Le délit de « sale gueule », tout le monde en a entendu parler, certains en ont été les victimes. Pour un français d’origine étrangère, débuter une vie active, relève du parcours du combattant. Envoyer un CV, où apparaît votre nom, à consonance étrangère, votre photo, avec votre joli minois à l’allure exotique, autant d’handicaps qui vous éloignent de l’emploi que vous briguez tant, et pour lequel vous seriez si compétent.
Devant une telle discrimination, certains, ont suggéré des CV anonymes, sans nom ni photo, bonne idée ! jusqu’au moment où vous débarquez le jour de l’entretien, là plus question d’anonymat !
Comme si tous ces obstacles ne suffisaient pas, les employeurs ont trouvé le moyen d’encore mieux cibler les candidats à l’embauche et à trouver la perle rare, façonnée à leur convenance : le profil facebook.
Avec plus de 26 millions d’inscrits en France, il représente un puit d’informations privées en tout genre. Ce que vous ne dites pas dans votre CV, vos futurs employeurs le dénicheront en fouillant votre profil.
Voilà un nouveau facteur de discrimination à l’embauche, comme constaté dans une étude diligentée par 3 chercheurs en sciences économiques de l’université Paris-Sud et relayée par Le Monde.
L’expérience s’est avérée très intéressante et en dit long sur l’importance de facebook dans les décisions des recruteurs. Nos 3 chercheurs ont répondu, pendant un an, à 837 offres d’emplois pour des postes de comptables dans la région parisienne. Postant des CV fictifs dont les contenus étaient similaires, hormis les profils facebook des pseudo-candidats.

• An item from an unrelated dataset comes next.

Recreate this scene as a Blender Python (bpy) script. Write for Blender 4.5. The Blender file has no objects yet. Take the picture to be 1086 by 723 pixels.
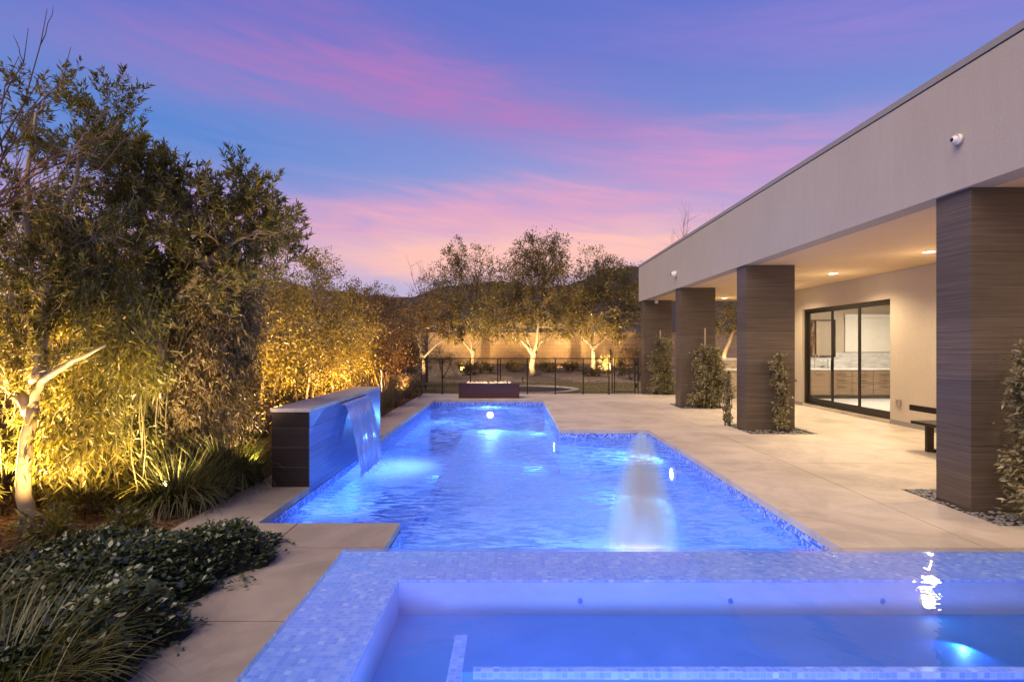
import bpy, math, random
import numpy as np
from mathutils import Vector, Matrix

SC = bpy.context.scene
COL = SC.collection
R = math.radians
random.seed(7)
RNG = np.random.default_rng(7)

# ------------------------------------------------------------------ helpers
def lin(c):
    c = c / 255.0
    return c / 12.92 if c <= 0.04045 else ((c + 0.055) / 1.055) ** 2.4
def rgb(r, g, b): return (lin(r), lin(g), lin(b), 1.0)

class MB:
    """collects boxes, tubes, lathes and loose faces of ONE mesh"""
    def __init__(s): s.v = []; s.f = []
    def add(s, vs, fs):
        n = len(s.v); s.v += [tuple(v) for v in vs]; s.f += [tuple(i + n for i in f) for f in fs]
    def box(s, x0, x1, y0, y1, z0, z1, bev=0.0):
        if bev <= 0:
            s.add([(x0,y0,z0),(x1,y0,z0),(x1,y1,z0),(x0,y1,z0),(x0,y0,z1),(x1,y0,z1),(x1,y1,z1),(x0,y1,z1)],
                  [(0,3,2,1),(4,5,6,7),(0,1,5,4),(1,2,6,5),(2,3,7,6),(3,0,4,7)])
        else:
            b = bev
            s.prism([(x0+b,y0),(x1-b,y0),(x1,y0+b),(x1,y1-b),(x1-b,y1),(x0+b,y1),(x0,y1-b),(x0,y0+b)], z0, z1-b, top_inset=b, cz=z1)
    def prism(s, poly, z0, z1, top_inset=0, cz=None):
        n = len(poly)
        vs = [(x,y,z0) for x,y in poly] + [(x,y,z1) for x,y in poly]
        fs = [tuple(reversed(range(n)))] + [(i,(i+1)%n,(i+1)%n+n,i+n) for i in range(n)]
        if top_inset:
            cx = sum(p[0] for p in poly)/n; cy = sum(p[1] for p in poly)/n
            for x,y in poly:
                vs.append((x + (top_inset if x < cx else -top_inset), y + (top_inset if y < cy else -top_inset), cz))
            fs += [(i+n,(i+1)%n+n,(i+1)%n+2*n,i+2*n) for i in range(n)] + [tuple(range(2*n,3*n))]
        else: fs.append(tuple(range(n,2*n)))
        s.add(vs, fs)
    def quad(s, a, b, c, d): s.add([a,b,c,d], [(0,1,2,3)])
    def tube(s, pts, rad, n=6, cap=True):
        pts = [Vector(p) for p in pts]
        if not hasattr(rad, '__len__'): rad = [rad]*len(pts)
        vs = []; up = None
        for i, p in enumerate(pts):
            d = (pts[min(i+1,len(pts)-1)] - pts[max(i-1,0)])
            if d.length < 1e-9: d = Vector((0,0,1))
            d.normalize()
            if up is None: up = d.orthogonal().normalized()
            up = (up - d*up.dot(d))
            up = up.normalized() if up.length > 1e-6 else d.orthogonal().normalized()
            w = d.cross(up)
            for k in range(n):
                a = 2*math.pi*k/n
                vs.append(p + (up*math.cos(a) + w*math.sin(a))*rad[i])
        fs = []
        for i in range(len(pts)-1):
            for k in range(n):
                fs.append((i*n+k, i*n+(k+1)%n, (i+1)*n+(k+1)%n, (i+1)*n+k))
        if cap: fs += [tuple(reversed(range(n))), tuple(range((len(pts)-1)*n, len(pts)*n))]
        s.add(vs, fs)
    def lathe(s, prof, c=(0,0,0), n=24, ax='z', cap=True):
        vs = []
        for r, h in prof:
            for k in range(n):
                a = 2*math.pi*k/n
                x, y, z = r*math.cos(a), r*math.sin(a), h
                if ax == 'x': x, y, z = z, x, y
                if ax == 'y': x, y, z = x, z, y
                vs.append((c[0]+x, c[1]+y, c[2]+z))
        m = len(prof)
        fs = [(i*n+k, i*n+(k+1)%n, (i+1)*n+(k+1)%n, (i+1)*n+k) for i in range(m-1) for k in range(n)]
        if cap: fs += [tuple(reversed(range(n))), tuple(range((m-1)*n, m*n))]
        s.add(vs, fs)
    def build(s, name, m, parent=None, smooth=False, bevel=0):
        me = bpy.data.meshes.new(name); me.from_pydata(s.v, [], s.f); me.update()
        if smooth: me.polygons.foreach_set('use_smooth', [True]*len(me.polygons))
        return link(name, me, m, parent, bevel)

def link(name, me, m, parent=None, bevel=0):
    o = bpy.data.objects.new(name, me); COL.objects.link(o)
    if m: me.materials.append(m)
    if parent:
        o.parent = parent
        o.matrix_parent_inverse = Matrix.Translation(-Vector(parent.location)) if parent.rotation_euler.z == 0 else (Matrix.Translation(parent.location) @ parent.rotation_euler.to_matrix().to_4x4()).inverted()
    if bevel:
        b = o.modifiers.new('Bevel', 'BEVEL'); b.width = bevel; b.segments = 2; b.limit_method = 'ANGLE'
    return o
def tag(o, label=None, cat=None, group=None, kind=None):
    if label: o['label'] = label
    if cat: o['category'] = cat
    if group: o['group'] = group
    if kind: o['kind'] = kind
    return o
def empty(name, loc, label, cat, group=None):
    o = bpy.data.objects.new(name, None); COL.objects.link(o); o.location = loc; o.empty_display_size = .2
    return tag(o, label, cat, group)
def copy_thing(src, loc, rz=0, sc=1.0, label=None):
    r = src.copy(); COL.objects.link(r); r.location = loc; r.rotation_euler = (0,0,rz); r.scale = (sc,sc,sc)
    if label: r['label'] = label
    for ch in list(src.children):
        c = ch.copy(); COL.objects.link(c); c.parent = r
        for g in list(ch.children):
            d = g.copy(); COL.objects.link(d); d.parent = c
    return r
def np_mesh(name, V, F, m, parent=None):
    """V (n,3) F (k,3) triangles"""
    me = bpy.data.meshes.new(name)
    me.vertices.add(len(V)); me.vertices.foreach_set('co', np.asarray(V, dtype=np.float32).ravel())
    F = np.asarray(F, dtype=np.int32)
    me.loops.add(F.size); me.loops.foreach_set('vertex_index', F.ravel())
    me.polygons.add(len(F)); me.polygons.foreach_set('loop_start', np.arange(0, F.size, F.shape[1], dtype=np.int32))
    me.update(calc_edges=True); me.validate()
    return link(name, me, m, parent)

# ------------------------------------------------------------------ node materials
class NT:
    def __init__(s, tree): s.t = tree; s.n = tree.nodes; s.l = tree.links
    def node(s, typ, **kw):
        n = s.n.new(typ)
        for k, v in kw.items():
            if k.startswith('i_'):
                key = k[2:]
                key = int(key) if key.isdigit() else key.replace('_', ' ')
                s.put(n.inputs[key], v)
            else: setattr(n, k, v)
        return n
    def put(s, sock, v):
        if isinstance(v, bpy.types.NodeSocket): s.l.new(v, sock)
        elif isinstance(v, bpy.types.Node): s.l.new(v.outputs[0], sock)
        else: sock.default_value = v
    def math(s, op, a, b=None, c=None, clamp=False):
        n = s.n.new('ShaderNodeMath'); n.operation = op; n.use_clamp = clamp
        s.put(n.inputs[0], a)
        if b is not None: s.put(n.inputs[1], b)
        if c is not None: s.put(n.inputs[2], c)
        return n.outputs[0]
    def mix(s, fac, a, b, mode='MIX'):
        n = s.n.new('ShaderNodeMix'); n.data_type = 'RGBA'; n.blend_type = mode
        s.put(n.inputs[0], fac); s.put(n.inputs[6], a); s.put(n.inputs[7], b)
        return n.outputs[2]
    def ramp(s, fac, stops, interp='LINEAR'):
        n = s.n.new('ShaderNodeValToRGB'); e = n.color_ramp.elements; n.color_ramp.interpolation = interp
        while len(e) > 1: e.remove(e[-1])
        e[0].position = stops[0][0]; e[0].color = stops[0][1]
        for p, c in stops[1:]:
            x = e.new(p); x.color = c
        s.put(n.inputs[0], fac); return n.outputs[0]
    def noise(s, vec, scale, detail=4, rough=.55, dist=0):
        n = s.n.new('ShaderNodeTexNoise'); s.put(n.inputs['Vector'], vec)
        n.inputs['Scale'].default_value = scale; n.inputs['Detail'].default_value = detail
        n.inputs['Roughness'].default_value = rough; n.inputs['Distortion'].default_value = dist
        return n.outputs[0]
    def mapping(s, vec, scale=(1,1,1), loc=(0,0,0), rot=(0,0,0)):
        n = s.n.new('ShaderNodeMapping'); s.put(n.inputs['Vector'], vec)
        n.inputs['Scale'].default_value = scale; n.inputs['Location'].default_value = loc; n.inputs['Rotation'].default_value = rot
        return n.outputs[0]
    def bump(s, h, strength=.3, dist=.01):
        n = s.n.new('ShaderNodeBump'); n.inputs['Strength'].default_value = strength; n.inputs['Distance'].default_value = dist
        s.put(n.inputs['Height'], h); return n.outputs[0]
def G(v): return (v, v, v, 1)
def newmat(name):
    m = bpy.data.materials.new(name); m.use_nodes = True
    t = NT(m.node_tree); t.n.clear()
    t.out = t.n.new('ShaderNodeOutputMaterial')
    t.pos = t.n.new('ShaderNodeNewGeometry').outputs['Position']
    return m, t
def principled(t, col, rough=.6, metal=0, bump=None, spec=.5):
    p = t.n.new('ShaderNodeBsdfPrincipled')
    t.put(p.inputs['Base Color'], col); t.put(p.inputs['Roughness'], rough); t.put(p.inputs['Metallic'], metal)
    t.put(p.inputs['Specular IOR Level'], spec)
    if bump is not None: t.put(p.inputs['Normal'], bump)
    return p
def mat(name, col, rough=.6, metal=0, var=.15, scale=3.0, bumpS=0, bumpScale=60, spec=.5):
    m, t = newmat(name)
    n = t.noise(t.pos, scale, 5, .6)
    f = t.math('MULTIPLY_ADD', n, 2*var, 1-var)
    c = t.mix(1.0, col, t.node('ShaderNodeCombineColor', i_0=f, i_1=f, i_2=f).outputs[0], 'MULTIPLY')
    b = t.bump(t.noise(t.pos, bumpScale, 4, .6), bumpS, .004) if bumpS else None
    p = principled(t, c, rough, metal, b, spec); t.l.new(p.outputs[0], t.out.inputs[0])
    return m
def emat(name, col, s):
    m, t = newmat(name)
    e = t.node('ShaderNodeEmission', i_0=col, i_1=s); t.l.new(e.outputs[0], t.out.inputs[0]); return m
def leafmat(name, cols, trans=.35, gloss=.12, rough=.35):
    m, t = newmat(name)
    geo = t.n.new('ShaderNodeNewGeometry')
    rnd = geo.outputs['Random Per Island']
    cl = t.noise(t.pos, 1.6, 3, .6)
    f = t.math('ADD', t.math('MULTIPLY', rnd, .65), t.math('MULTIPLY_ADD', cl, 1.4, -.52), clamp=True)
    n = len(cols)
    c = t.ramp(f, [(i/(n-1), k) for i, k in enumerate(cols)])
    d = t.node('ShaderNodeBsdfDiffuse', i_0=c)
    c2 = t.mix(1.0, c, (1.35, 1.25, .5, 1), 'MULTIPLY')
    tr = t.node('ShaderNodeBsdfTranslucent', i_0=c2)
    g = t.node('ShaderNodeBsdfGlossy', i_0=(.7,.7,.7,1), i_1=rough)
    a = t.node('ShaderNodeMixShader', i_0=trans, i_1=d, i_2=tr)
    b = t.node('ShaderNodeMixShader', i_0=gloss*.35, i_1=a, i_2=g)
    t.l.new(b.outputs[0], t.out.inputs[0]); return m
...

Lors de la première partie de l’expérience, des CV ont été envoyés au nom de Stéphane Marcueil et Thomas Marvaux, des noms fictifs créés pour l’occasion. Des faux comptes facebook, reprenant une expérience, une formation, des photos, des lieux de résidence et des diplômes similaires. La seule différence insérée volontairement concerne le lieu de naissance et la langue parlée. Le premier est né à Marrakech et parle l’arabe, le second est né à Brive-la-Gaillarde et parle l’italien.
Rien d’étonnant de découvrir que Stéphane Marcueil (né à Marrakech) ne récolte que 13,4% de réponses positives, contre 21,3% pour Thomas Marvaux. Soit un taux de 1,5% supérieur !

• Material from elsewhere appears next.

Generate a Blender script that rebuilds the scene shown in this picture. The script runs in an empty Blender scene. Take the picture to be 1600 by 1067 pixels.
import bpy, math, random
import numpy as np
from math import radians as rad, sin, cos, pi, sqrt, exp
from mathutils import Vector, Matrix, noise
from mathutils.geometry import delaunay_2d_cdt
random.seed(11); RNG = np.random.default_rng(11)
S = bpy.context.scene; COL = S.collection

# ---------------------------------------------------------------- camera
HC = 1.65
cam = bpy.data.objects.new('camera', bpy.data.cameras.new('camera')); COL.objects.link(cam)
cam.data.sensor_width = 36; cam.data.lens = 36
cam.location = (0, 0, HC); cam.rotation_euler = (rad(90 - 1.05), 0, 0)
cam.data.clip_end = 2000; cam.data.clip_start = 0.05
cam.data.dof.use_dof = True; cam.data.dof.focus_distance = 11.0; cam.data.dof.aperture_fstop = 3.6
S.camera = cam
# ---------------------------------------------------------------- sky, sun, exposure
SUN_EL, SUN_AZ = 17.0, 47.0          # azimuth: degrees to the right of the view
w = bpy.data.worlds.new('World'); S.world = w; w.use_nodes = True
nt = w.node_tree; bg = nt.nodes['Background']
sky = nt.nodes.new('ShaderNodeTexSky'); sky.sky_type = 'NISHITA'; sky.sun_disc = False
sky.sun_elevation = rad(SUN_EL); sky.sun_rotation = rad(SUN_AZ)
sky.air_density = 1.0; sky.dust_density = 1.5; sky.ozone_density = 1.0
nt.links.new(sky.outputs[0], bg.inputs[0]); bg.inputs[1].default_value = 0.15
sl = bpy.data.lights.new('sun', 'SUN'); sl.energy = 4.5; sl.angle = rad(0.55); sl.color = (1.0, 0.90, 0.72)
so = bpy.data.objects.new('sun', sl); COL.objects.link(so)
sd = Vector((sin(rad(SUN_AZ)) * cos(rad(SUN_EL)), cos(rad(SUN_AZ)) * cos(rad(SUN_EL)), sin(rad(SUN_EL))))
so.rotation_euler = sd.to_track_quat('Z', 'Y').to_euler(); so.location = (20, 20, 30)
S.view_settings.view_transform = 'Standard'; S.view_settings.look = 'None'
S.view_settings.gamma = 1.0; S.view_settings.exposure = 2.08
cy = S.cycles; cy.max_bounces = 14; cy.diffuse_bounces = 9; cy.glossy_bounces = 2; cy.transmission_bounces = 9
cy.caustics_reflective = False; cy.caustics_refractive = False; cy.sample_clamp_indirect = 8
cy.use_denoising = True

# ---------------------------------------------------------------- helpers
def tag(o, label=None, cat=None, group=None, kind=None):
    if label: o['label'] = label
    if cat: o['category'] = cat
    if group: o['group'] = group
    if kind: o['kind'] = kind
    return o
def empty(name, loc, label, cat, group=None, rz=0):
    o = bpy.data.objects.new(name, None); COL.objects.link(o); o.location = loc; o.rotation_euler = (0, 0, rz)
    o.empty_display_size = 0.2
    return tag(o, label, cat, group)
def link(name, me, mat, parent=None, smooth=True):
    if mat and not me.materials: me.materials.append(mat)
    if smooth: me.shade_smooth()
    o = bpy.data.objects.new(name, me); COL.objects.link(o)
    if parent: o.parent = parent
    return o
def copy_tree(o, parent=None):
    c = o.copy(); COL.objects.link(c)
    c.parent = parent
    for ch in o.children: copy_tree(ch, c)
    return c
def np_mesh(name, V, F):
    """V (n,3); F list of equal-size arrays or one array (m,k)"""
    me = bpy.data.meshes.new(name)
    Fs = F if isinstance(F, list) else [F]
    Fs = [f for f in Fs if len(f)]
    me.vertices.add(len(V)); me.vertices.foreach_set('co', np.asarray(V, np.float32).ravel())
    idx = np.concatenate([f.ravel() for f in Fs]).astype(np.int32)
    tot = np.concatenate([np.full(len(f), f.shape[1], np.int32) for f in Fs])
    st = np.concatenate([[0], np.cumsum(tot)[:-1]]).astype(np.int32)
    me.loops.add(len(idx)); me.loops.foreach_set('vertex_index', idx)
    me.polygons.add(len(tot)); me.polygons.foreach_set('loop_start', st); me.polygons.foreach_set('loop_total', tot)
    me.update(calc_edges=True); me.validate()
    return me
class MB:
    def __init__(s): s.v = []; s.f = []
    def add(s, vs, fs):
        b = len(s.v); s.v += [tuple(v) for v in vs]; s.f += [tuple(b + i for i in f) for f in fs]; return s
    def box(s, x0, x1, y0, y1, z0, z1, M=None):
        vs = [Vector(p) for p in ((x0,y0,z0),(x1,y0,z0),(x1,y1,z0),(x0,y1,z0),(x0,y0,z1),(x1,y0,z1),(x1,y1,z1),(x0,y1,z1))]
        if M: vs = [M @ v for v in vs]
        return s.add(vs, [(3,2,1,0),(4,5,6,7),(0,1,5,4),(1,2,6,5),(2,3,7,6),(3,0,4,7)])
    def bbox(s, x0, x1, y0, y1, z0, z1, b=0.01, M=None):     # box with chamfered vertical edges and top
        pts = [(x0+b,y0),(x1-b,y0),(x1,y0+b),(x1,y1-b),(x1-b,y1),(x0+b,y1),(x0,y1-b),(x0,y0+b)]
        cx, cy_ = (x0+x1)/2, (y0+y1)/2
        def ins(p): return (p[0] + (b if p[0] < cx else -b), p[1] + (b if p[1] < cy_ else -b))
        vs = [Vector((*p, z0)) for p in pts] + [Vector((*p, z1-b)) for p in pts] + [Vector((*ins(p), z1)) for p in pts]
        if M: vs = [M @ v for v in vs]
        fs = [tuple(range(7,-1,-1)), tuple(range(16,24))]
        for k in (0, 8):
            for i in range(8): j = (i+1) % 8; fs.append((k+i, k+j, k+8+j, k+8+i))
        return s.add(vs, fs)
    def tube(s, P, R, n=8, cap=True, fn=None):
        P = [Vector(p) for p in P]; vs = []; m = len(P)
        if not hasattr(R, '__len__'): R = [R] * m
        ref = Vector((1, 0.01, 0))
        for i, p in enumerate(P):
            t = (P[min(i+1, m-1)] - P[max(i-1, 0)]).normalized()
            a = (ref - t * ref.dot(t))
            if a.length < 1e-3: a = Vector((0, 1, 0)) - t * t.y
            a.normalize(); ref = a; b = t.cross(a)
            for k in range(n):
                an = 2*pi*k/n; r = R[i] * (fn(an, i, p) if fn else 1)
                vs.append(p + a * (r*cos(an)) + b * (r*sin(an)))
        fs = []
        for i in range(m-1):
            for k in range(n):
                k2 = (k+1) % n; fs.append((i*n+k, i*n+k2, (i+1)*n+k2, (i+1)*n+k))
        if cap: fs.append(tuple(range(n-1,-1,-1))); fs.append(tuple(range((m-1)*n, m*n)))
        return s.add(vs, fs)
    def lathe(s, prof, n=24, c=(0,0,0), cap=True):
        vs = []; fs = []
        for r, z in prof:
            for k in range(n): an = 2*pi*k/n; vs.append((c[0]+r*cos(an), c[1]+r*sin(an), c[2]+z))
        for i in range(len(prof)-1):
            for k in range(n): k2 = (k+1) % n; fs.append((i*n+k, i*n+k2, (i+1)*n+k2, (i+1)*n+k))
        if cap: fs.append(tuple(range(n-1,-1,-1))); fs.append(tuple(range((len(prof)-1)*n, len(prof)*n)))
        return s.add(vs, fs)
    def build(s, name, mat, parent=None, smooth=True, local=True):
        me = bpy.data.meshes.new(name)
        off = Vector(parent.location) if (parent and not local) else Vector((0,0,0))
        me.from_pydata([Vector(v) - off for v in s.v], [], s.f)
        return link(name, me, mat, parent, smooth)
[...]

Dans la seconde partie de l’étude, les noms ont été inversés, tout en gardant les mêmes profils facebook.
Etrangement, les scores s’inversent, 13% pour le candidat né à Marrakech, et 8% seulement pour celui originaire de Brive-la-Gaillarde.
Que s’est-il passé ?
Pas de changement dans les mentalités, ne nous leurrons pas, il s’agit simplement de la nouvelle formule facebook, qui a procédé à une modification des pages, la langue n’apparaît plus de manière aussi flagrante.
Il est clair que les réseaux sociaux sont entrés dans les mœurs et font partie intégrante de notre vie et de celle des entreprises, qui cherchent à recruter et qui n’hésitent pas à utiliser tous les moyens mis à leur disposition.
Le taux de chômage atteint de manière plus importante les français d’origine étrangère que les français de souche. Réseaux sociaux, CV ou entretiens, les inégalités sont toujours aussi présentes.